Experten sehen beim reaktions- und nervenstarken Nübel, der mit dem Ball am Fuß herausragend ist, eindeutige Parallelen zu Neuer, der ebenfalls eine Schalke-Vergangenheit hat. „Ich habe ihn beobachtet", sagt Neuer selbst, „er hat seinen Job sehr gut gemacht." Der Nationaltorhüter hofft, dass sein möglicher Konkurrent der kommenden Jahre an seine bisher gezeigten Leistungen nun auch in Italien anknüpft: „Es ist wichtig, dass er jetzt ein guter Rückhalt für die U21 bei der EM ist." Neuer hatte die Junioren-Auswahl vor zehn Jahren in Schweden mit herausragenden Auftritten zum Titel geführt. „Wir haben das Sprungbrett U21 damals genutzt", sagte Neuer, „es war eine tolle Erfahrung für uns alle, 2010 waren dann viele Spieler bei der WM in Südafrika dabei."
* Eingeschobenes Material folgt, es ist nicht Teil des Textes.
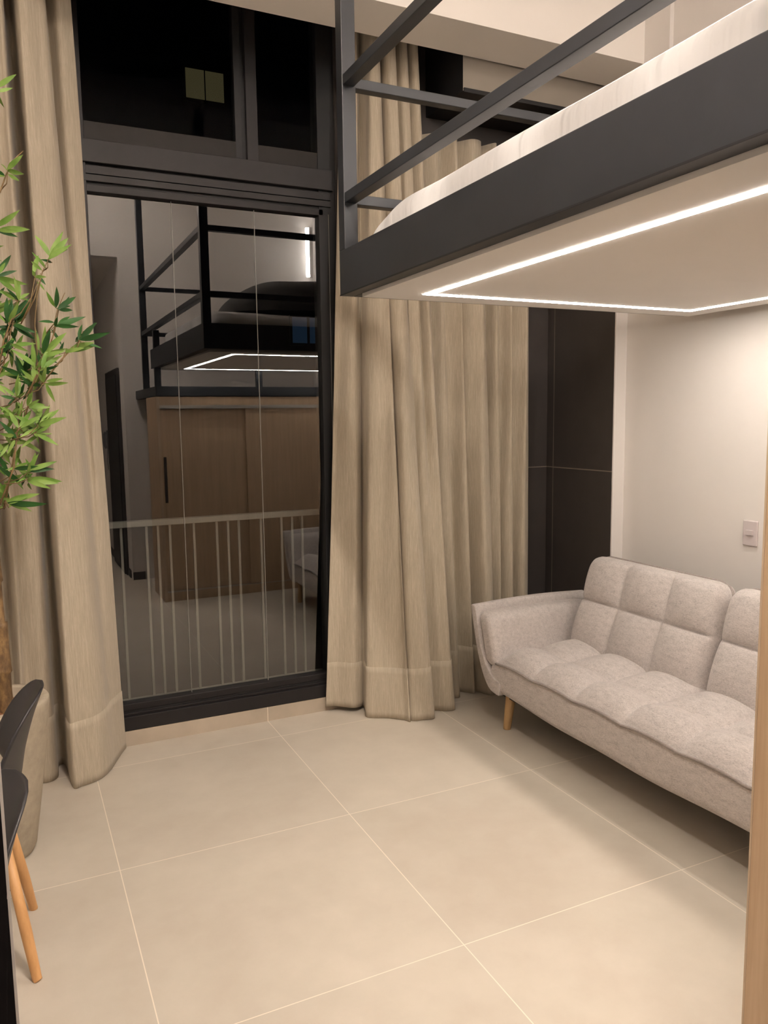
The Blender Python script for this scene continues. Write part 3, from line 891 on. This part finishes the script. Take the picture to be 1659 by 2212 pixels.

„Ich bin heiß auf dieses Turnier"
Die Situation hat sich in der A-Nationalmannschaft zwar grundlegend geändert – viele Positionen sind bereits von Toptalenten besetzt –, doch U21-Spieler wie Arne Maier wollen die Bühne bei der EM in Italien und San Marino dennoch nutzen, um sich bei Bundestrainer Joachim Löw noch stärker ins Gedächtnis zu spielen. „Ich bin heiß auf dieses Turnier", sagte Maier, der nach einer Knieverletzung in der Reha für eine Teilnahme schuftete. Gemeinsam mit seinem Berliner Teamkollegen Maximilian Mittelstädt will Maier „um den Titel mitspielen".
Vielleicht ist es eine der letzten deutschen U21-Mannschaften, die sich für lange Zeit dieses Ziel auf die Fahnen schreiben kann. In den jüngeren U-Bereichen schwächelt der deutsche Nachwuchs, Ausnahmetalente wie Havertz oder Leroy Sané sind nicht in Sicht. „Wenn man ein bisschen tiefer schaut, muss man sich Sorgen machen, was in vier, fünf Jahren nachkommt", sagte jüngst Oliver Bierhoff als Direktor Nationalmannschaften im DFB: „Andere Nationen sind agiler, flexibler und neugieriger." Der DFB steuert bereits dagegen, im Februar wurde ein Fünfjahresplan vorgestellt. Dieser sieht unter anderem eine Rückkehr zur „Bolzplatz-Mentalität", neue Spiel- und Wettkampfformen, eine veränderte Trainingsausbildung und größere Verzahnungen mit den Bundesligisten vor. Gesucht werden wieder mehr Individualisten, der Mut zum Risiko soll wieder belohnt werden. All diese Gedanken kommen keinen Tag zu früh, findet Matthias Sammer. „Ich glaube, dass uns andere Nationen in unserer Grundstärke überholt haben. Nicht nur fachlich-inhaltlich, sondern auch mit dem größeren Hunger und Willen", sagte der Europameister von 1996. Stefan Kuntz und seine Spieler wollen bei der EM beweisen, dass diese Kritik nicht auf ihre Generation zutrifft.